Somali refugee in SA: “I sometimes go crazy because of Home Affairs in this country”

    Somali-born Hasan Abdulaahi Maalin, 27, from Soweto, has been living in South Africa for the past few years but has had many problems with renewing his refugee status at the Department of Home Affairs offices. He spoke The Daily Vox about his struggles with his applications.

    I am a part of the UJ SRC. So in July we were supposed to fly to America and after that I went with a letter to Home Affairs in Durban. I went to the refugee centre in Durban because Pretoria and Marabastad in Cape Town are too busy. My refugee status originally was from Cape Town and apparently if you are from Cape Town, you need to go to Cape Town. But my application I got in 2015 from Durban had expired so I had to go to Durban. So when I went to Durban, the lady told me, “Your application is not with us, it’s with the Cape Town centre and you must go to Cape Town”. I told her I can’t go and she said, “If you want me to do your application, you need to pay R3, 000”. I told I can’t pay and why must I pay. I called the senior manager and said, “I’m a student, can you please assist me”. Then they asked me questions and assisted me and I applied, and then two days later I was supposed to get an SMS saying your application has been handed in and is processing. But till now my application is still not in the system because the call centre says we don’t have any application, the only application is from 2015.

    I went to renew the application during Ramadhaan (July). I was communicating with lots of directors and people from Home Affairs and no response, no assistance, no answer. My question is. in 2014 I applied at the same centre and I will tell you frankly, the lady, I gave her a gift of perfume and now she tells me I must pay her R2, 000, R3, 000. I tell her I cannot pay you. That’s why she put my paper in the dustbin and out of the system.

    I am here in South Africa for six years and I am a student of UJ. It’s a disgrace what’s happening at the Home Affairs. You have to go back five, six times. You cannot go with your colleagues anywhere and you cannot do nothing. I feel hopeless.

    I am studying economics and it is my final year. I am part of the SRC. I am a tutor of UJ. I do community work. But unfortunately the Home Affairs treats us like sub-humans. They just tell me to go back and reapply again. They say I must pay R400 and reapply. I communicated with everyone except [minister] Malusi Gigaba.

    They always tell me to go to Cape Town and it is very expensive to go there. That’s why I had to go to Durban because it was more possible. My initial application was from Cape Town. They tell me they cannot apply for a passport and I have to go back, which is unfair and I asked them why they say that and they said got orders from director. And when you show them constitution which says you can apply anywhere, they say, “no, it’s an invitation”. So it’s an invitation and I am a student, I must travel to Cape Town.

    My colleagues applied for a passport and they got it in four days. It is shocking. I am a human being. I have a friend of mine, his wife is South African and he applied for residency with his wife and he was rejected. And they gave no reasons. And he has child with that wife and both of them are Somalis. The wife is South African but he’s Somali and the boy is a Somali refugee. They rejected the marriage certificate.
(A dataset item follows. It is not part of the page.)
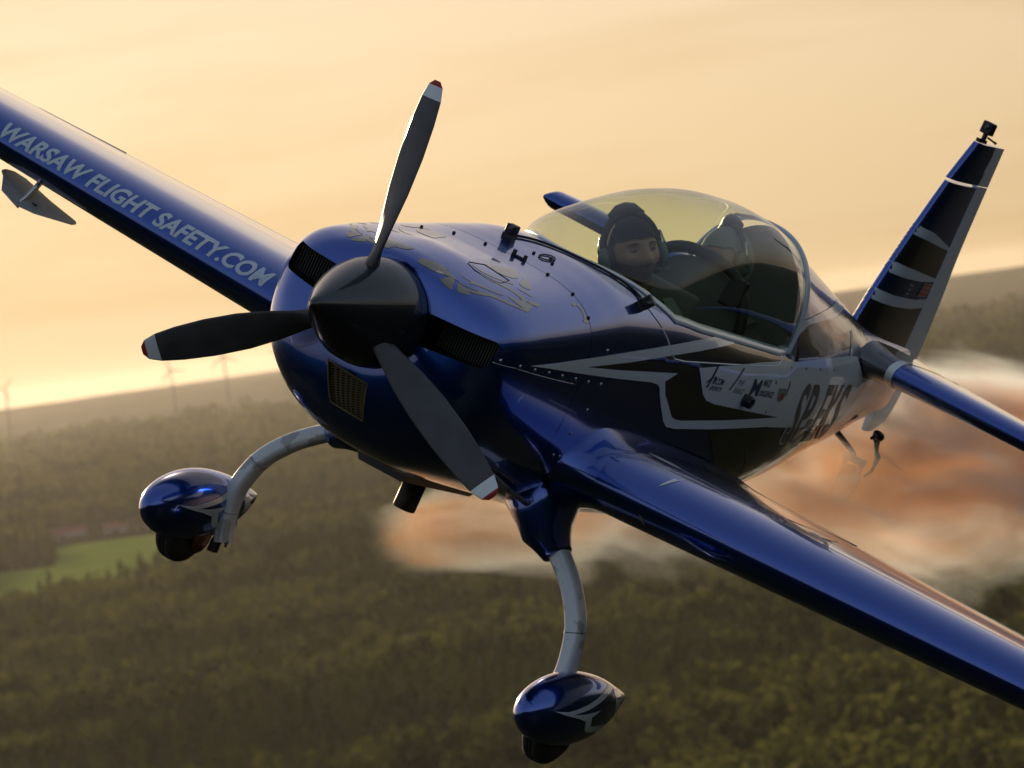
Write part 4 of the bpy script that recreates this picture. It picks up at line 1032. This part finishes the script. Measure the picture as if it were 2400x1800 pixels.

    I am going crazy because I am student and I know my rights. But I cannot exercise my rights. It is unacceptable.

    I am supposed to go to Rwanda for Africa Youth Summit and to Turkey and last year to China. This year, I got the opportunity to go to the White House to be part of a leadership programme. I had an opportunity to go Harvard but I cannot go. I contacted all sorts of people. I tried to go to lawyers. They ask for money, I say I will win the case and you will get money because I know I can win the case. I have been directed to so many people in the university with connections to ministers but they all can’t do anything. I don’t know, are we not human beings that we must be treated like this? I don’t understand why I can’t be assisted.

    Home Affairs can really make you mad. I sometimes go crazy because of Home Affairs in this country. The happiest time of my life is when I crossed the border into South Africa, but that happiness is not the same.

    We are facing three problems: we are Muslim so they call us terrorists, and we are African – we are black – and that place where I come from in Somalia, Al-Shabab will tell us, “join us or we will kill you”. When we come here we are facing different issues. When I got to the location, they tell me to urinate in a bottle, that’s my toilet and then I don’t have papers to exercise my rights. I am one of those who are struggling to make it in this world.

    They ask me why I came here, I said for education. I worked by Shell and Pizza News. I got a job so I could learn English. I became a tutor. I formed a new political party. I wanted to create a space in the political sphere. I contested against SASCO. I got 200 votes.

    I became a tutor and my life becomes better, better. My life is improving. I never used to earn and now I earn more than I used to earn in the book shop. From tutoring, from SRC, from the Somali community. I help them and they love me. Before I never had family, now I have a family. Everyone at UJ is my family.

    I fight for the rights of the poor, including myself.